The shipyard building the next generation of Norwegian Cruise Line vessels has confirmed recent media reports that the project has hit a snag.

A statement issued Monday by Aker Yards France says the shipyard is in a dispute with the line over construction costs, and is in the process of trying to find a solution.

"The dispute relates to the ongoing construction of the vessel currently named C 33," the statement says, using the shipyard's code name for the first of two vessels ordered by NCL in 2006. "The dispute is not related to the second of the two ships, named Hull D 33."

The two 4,200-passenger vessels, code-named F3 by NCL, are designed to break new ground for the line both in size and features. At 150,000 tons, the ships will be around 60% larger than the line's biggest ships today and boast innovations such as curved-wall cabins and an ice bar. The vessels are scheduled for delivery in 2010, and for now, at least least, there's no word of a delay.

"While the process to find a solution is ongoing, Aker Yards France aims at continuing the ongoing work on the C 33 vessel, which is approximately 25 percent complete," the yard notes in its statement.

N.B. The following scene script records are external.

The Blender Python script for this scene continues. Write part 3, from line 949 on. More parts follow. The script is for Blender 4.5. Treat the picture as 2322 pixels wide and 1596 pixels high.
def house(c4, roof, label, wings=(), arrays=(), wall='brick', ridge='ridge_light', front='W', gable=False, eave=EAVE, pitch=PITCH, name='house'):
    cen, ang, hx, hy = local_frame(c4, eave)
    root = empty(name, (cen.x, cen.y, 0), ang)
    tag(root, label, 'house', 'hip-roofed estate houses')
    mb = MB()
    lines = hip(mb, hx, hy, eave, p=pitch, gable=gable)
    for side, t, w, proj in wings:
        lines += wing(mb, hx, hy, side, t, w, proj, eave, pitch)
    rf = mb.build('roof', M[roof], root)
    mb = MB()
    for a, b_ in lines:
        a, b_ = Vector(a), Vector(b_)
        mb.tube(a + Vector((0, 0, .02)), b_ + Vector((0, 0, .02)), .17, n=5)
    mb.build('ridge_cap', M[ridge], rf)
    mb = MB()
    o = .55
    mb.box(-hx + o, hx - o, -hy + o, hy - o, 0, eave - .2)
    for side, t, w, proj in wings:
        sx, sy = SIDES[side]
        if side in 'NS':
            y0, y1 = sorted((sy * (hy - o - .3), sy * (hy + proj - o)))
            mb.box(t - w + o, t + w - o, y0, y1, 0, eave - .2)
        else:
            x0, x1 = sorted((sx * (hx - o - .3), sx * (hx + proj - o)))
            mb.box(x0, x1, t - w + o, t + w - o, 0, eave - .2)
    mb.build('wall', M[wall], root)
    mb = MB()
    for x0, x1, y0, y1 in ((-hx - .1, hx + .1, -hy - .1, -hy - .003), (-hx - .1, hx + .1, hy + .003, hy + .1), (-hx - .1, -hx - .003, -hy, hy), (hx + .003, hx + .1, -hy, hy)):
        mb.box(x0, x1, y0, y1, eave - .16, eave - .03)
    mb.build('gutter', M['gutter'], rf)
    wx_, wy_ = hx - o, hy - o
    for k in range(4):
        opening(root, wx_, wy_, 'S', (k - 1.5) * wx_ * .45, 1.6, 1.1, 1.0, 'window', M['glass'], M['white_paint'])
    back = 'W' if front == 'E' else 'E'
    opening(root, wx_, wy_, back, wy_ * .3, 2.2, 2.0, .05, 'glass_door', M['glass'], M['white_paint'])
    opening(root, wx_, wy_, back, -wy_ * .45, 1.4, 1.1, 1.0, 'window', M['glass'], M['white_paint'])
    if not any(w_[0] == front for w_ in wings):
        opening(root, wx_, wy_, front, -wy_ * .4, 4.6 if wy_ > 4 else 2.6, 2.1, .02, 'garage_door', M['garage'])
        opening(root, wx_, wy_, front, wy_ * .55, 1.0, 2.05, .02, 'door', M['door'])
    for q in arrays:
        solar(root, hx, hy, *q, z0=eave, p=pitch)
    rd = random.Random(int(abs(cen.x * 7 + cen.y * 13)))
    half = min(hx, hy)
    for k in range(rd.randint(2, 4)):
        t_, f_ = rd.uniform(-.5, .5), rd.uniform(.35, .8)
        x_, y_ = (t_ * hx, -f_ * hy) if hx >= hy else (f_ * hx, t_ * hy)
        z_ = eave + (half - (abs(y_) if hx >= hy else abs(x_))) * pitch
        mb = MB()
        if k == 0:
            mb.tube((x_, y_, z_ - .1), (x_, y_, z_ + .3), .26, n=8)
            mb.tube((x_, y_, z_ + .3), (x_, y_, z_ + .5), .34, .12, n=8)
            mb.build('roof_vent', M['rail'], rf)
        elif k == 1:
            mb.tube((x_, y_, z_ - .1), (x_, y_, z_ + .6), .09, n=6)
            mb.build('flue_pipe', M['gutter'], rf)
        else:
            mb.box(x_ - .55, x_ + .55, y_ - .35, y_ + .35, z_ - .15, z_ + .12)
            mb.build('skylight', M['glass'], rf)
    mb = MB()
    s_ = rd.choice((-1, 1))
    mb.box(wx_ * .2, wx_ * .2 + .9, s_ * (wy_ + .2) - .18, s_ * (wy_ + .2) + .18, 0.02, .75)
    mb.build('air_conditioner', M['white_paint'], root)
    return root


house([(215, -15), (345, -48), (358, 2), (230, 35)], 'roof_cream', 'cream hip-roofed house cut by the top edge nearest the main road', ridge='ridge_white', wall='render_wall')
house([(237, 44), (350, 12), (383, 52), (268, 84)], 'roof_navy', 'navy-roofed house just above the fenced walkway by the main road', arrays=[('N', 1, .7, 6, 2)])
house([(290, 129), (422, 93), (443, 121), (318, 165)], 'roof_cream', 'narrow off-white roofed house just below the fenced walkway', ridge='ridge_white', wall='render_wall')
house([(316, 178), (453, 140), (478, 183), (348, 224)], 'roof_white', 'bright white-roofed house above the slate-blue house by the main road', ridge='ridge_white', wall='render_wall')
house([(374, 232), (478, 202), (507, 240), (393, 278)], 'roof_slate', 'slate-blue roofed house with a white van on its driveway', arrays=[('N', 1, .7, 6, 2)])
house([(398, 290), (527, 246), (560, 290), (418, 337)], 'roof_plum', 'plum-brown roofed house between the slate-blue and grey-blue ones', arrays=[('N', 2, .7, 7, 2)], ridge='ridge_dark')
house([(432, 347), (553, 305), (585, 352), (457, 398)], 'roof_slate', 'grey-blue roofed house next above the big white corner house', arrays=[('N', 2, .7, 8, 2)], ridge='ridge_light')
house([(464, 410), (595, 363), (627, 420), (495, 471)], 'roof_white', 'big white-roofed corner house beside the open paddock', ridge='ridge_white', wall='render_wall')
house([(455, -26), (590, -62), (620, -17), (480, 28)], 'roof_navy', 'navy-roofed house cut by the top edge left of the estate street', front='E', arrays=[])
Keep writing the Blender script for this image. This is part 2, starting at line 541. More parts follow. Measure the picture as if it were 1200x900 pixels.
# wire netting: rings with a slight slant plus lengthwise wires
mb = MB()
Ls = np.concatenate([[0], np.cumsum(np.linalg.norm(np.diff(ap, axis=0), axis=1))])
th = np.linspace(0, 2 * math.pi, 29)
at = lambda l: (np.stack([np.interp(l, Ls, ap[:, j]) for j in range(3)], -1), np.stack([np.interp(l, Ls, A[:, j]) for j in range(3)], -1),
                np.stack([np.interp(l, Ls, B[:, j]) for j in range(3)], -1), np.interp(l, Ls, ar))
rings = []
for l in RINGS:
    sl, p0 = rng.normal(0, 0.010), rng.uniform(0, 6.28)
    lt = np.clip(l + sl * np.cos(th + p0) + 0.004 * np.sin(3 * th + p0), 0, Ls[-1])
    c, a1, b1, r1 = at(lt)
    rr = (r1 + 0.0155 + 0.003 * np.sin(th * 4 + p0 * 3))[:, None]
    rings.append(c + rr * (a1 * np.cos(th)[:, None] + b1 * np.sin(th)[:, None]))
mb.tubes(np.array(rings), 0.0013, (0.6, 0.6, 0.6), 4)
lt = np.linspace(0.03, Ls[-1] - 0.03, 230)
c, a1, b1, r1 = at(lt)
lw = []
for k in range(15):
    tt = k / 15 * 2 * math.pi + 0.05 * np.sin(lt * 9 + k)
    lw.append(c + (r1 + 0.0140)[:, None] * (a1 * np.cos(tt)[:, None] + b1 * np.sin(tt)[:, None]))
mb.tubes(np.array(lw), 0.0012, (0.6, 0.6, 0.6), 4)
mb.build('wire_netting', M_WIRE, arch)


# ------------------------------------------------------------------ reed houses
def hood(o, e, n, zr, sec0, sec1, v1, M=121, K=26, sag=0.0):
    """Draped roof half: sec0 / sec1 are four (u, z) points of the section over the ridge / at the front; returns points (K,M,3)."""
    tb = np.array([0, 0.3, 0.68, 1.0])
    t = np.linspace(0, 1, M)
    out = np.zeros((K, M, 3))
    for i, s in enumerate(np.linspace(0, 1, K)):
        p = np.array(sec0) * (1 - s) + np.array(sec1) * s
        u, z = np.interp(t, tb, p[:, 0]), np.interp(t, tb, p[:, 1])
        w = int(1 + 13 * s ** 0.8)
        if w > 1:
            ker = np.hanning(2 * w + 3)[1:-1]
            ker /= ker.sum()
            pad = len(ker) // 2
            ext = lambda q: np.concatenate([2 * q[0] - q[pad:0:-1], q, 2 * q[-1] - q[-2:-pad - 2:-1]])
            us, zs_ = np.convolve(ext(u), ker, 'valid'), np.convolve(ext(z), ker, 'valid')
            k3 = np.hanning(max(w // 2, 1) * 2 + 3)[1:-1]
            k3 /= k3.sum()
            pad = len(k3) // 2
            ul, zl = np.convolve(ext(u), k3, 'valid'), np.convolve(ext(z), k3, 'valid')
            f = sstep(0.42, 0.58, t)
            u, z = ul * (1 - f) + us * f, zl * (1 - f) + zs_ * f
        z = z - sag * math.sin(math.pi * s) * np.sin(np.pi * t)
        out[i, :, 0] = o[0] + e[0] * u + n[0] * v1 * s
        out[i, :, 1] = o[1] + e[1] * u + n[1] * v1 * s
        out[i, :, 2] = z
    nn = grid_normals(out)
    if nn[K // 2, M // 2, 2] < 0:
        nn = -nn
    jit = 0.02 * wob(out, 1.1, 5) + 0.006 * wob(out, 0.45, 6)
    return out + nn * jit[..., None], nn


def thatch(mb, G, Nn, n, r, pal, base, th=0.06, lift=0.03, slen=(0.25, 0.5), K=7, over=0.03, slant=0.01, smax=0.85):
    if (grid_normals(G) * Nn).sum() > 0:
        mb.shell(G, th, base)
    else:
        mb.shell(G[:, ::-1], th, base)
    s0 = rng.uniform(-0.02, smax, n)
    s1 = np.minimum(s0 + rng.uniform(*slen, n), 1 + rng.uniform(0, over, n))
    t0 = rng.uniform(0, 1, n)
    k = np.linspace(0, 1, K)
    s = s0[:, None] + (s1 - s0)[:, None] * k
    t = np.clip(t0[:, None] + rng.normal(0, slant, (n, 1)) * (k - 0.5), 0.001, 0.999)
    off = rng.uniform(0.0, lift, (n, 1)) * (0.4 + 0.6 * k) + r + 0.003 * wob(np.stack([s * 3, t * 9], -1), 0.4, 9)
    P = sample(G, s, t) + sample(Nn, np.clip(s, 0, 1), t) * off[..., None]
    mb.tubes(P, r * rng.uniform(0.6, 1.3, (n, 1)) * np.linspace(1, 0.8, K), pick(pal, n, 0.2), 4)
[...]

"We regret that we have a situation with a dispute," Jacques Hardelay, president of Aker Yards France, says in the statement. "While we are in the middle of this process, it would not be correct to speculate on the outcome, or on possible alternatives. Our focus is to find a solution, including continuing the planned activities at our yard in Saint Nazaire." The Aker shipyard began work on the first vessel in October 2007 after a ceremony between Aker officials and NCL executive Andy Stuart.

NCL has said it would not discuss the matter.